Fu un inganno. Dietro la facciata del fervore, emersero la manipolazione del fondatore, l’uso ideologico della liturgia, la rottura con la comunione ecclesiale. Non senza sofferenza, l’Istituto ha saputo liberarsi da questa ipoteca, prendendo le distanze dal fondatore e riscoprendo la centralità della Regola francescana e della riforma conciliare. Oggi i Frati Francescani dell’Immacolata testimoniano che si può uscire dall’illusione tradizionalista e ritrovare la vera fedeltà ecclesiale.
Giovani e manipolazione
Molti giovani restano affascinati dal rito antico: la bellezza dei paramenti, la lingua latina, il silenzio sacro. Ma dietro l’estetica si nasconde spesso un progetto ideologico. I promotori lo sanno bene e usano con astuzia l’attrattiva dei segni per trascinare i giovani in una battaglia contro la Chiesa del Concilio. È una strategia in cattiva fede: sfruttare la sensibilità spirituale per generare diffidenza verso il Papa, il vescovo, la comunità.

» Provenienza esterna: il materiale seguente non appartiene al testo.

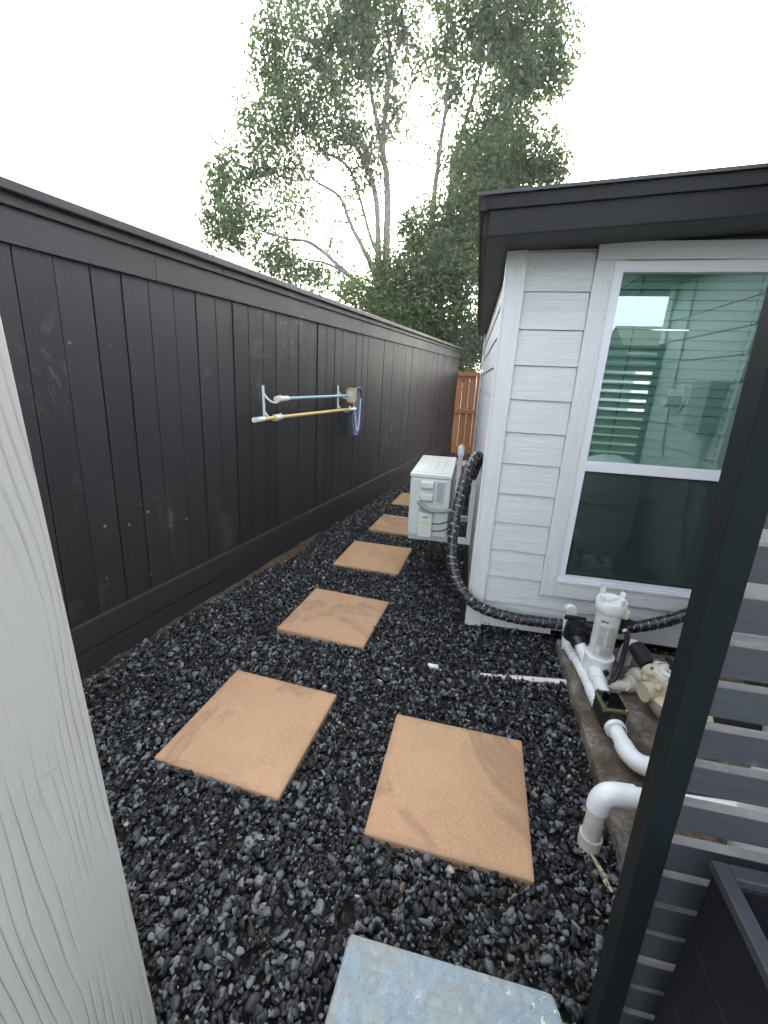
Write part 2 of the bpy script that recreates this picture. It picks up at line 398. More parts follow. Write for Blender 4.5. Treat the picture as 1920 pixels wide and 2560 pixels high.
def m_step():
    t = NT('blue_grey_painted_concrete'); v = t.coord()
    big = t.noise(v, 9, 7, .68, .8); f = t.noise(v, 34, 7, .75, 1.4)
    c = t.ramp(f, [(.30,(.20,.26,.31)),(.40,(.285,.365,.42)),(.7,(.31,.40,.455))])
    c = t.mix(c, (.32,.40,.445), t.math('MULTIPLY', big, .6)); c = t.mix(c, (.17,.21,.24), t.math('MULTIPLY', t.ramp(t.noise(v, 130, 4), [(.56,(0,0,0)),(.68,(1,1,1))]), .6))
    ch = t.math('MULTIPLY', t.ramp(t.noise(v, 55, 3), [(.63,(0,0,0)),(.65,(1,1,1))]), t.ramp(t.noise(v, 5.5, 3), [(.47,(0,0,0)),(.60,(1,1,1))]))
    c = t.mix(c, (.74,.70,.62), ch)
    geo = t.n("ShaderNodeNewGeometry"); sx = t.n("ShaderNodeSeparateXYZ"); t.l(geo.outputs['Normal'], sx.inputs[0])
    pk = t.ramp(geo.outputs['Pointiness'], [(.53,(0,0,0)),(.6,(1,1,1))])
    c = t.mix(c, (.42,.33,.22), t.math('MULTIPLY', pk, t.ramp(t.noise(v, 14, 4), [(.45,(0,0,0)),(.6,(1,1,1))])))
    return t.set(c, .6, t.bump(t.math('ADD', f, big), .9, .012))
MT['step'] = m_step()
def m_pad():
    t = NT('weathered_concrete_pad'); v = t.coord()
    big = t.noise(v, 4.5, 7, .68, .6); f = t.noise(v, 60, 6, .7)
    c = t.ramp(big, [(.30,(.045,.031,.021)),(.45,(.12,.085,.06)),(.55,(.19,.16,.13)),(.66,(.34,.32,.30))])
    c = t.mix(c, (.05,.035,.025), t.ramp(f, [(.35,(.7,.7,.7)),(.6,(0,0,0))]))
    return t.set(c, .9, t.bump(t.math('ADD', f, big), .8, .01))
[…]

La fermezza inclusiva della Chiesa
La Chiesa, con Francesco e Leone XIV, ha mostrato una pazienza inclusiva: il pellegrinaggio continua a svolgersi, ma senza che ciò significhi legittimazione. La direzione è chiara: il Vaticano II è irreversibile, la liturgia riformata è la lex orandi del rito romano, e il tridentinismo sopravvive solo come tolleranza pastorale.
Il pellegrinaggio Ad Petri Sedem è il volto di un tradizionalismo che, dietro la facciata liturgica, nasconde derive settarie, complottiste e politiche. Ma la Chiesa non si lascia sequestrare: accoglie tutti, senza legittimare nessuno.
La vicenda dei Francescani dell’Immacolata dimostra che è possibile uscire dall’inganno, ritrovare la fedeltà al Concilio e riscoprire la liturgia come sacramento di unità e non come bandiera ideologica. È questa la vera lezione: la liturgia non appartiene ai nostalgici, ma alla Chiesa universale, e nella comunione ecclesiale trova la sua verità.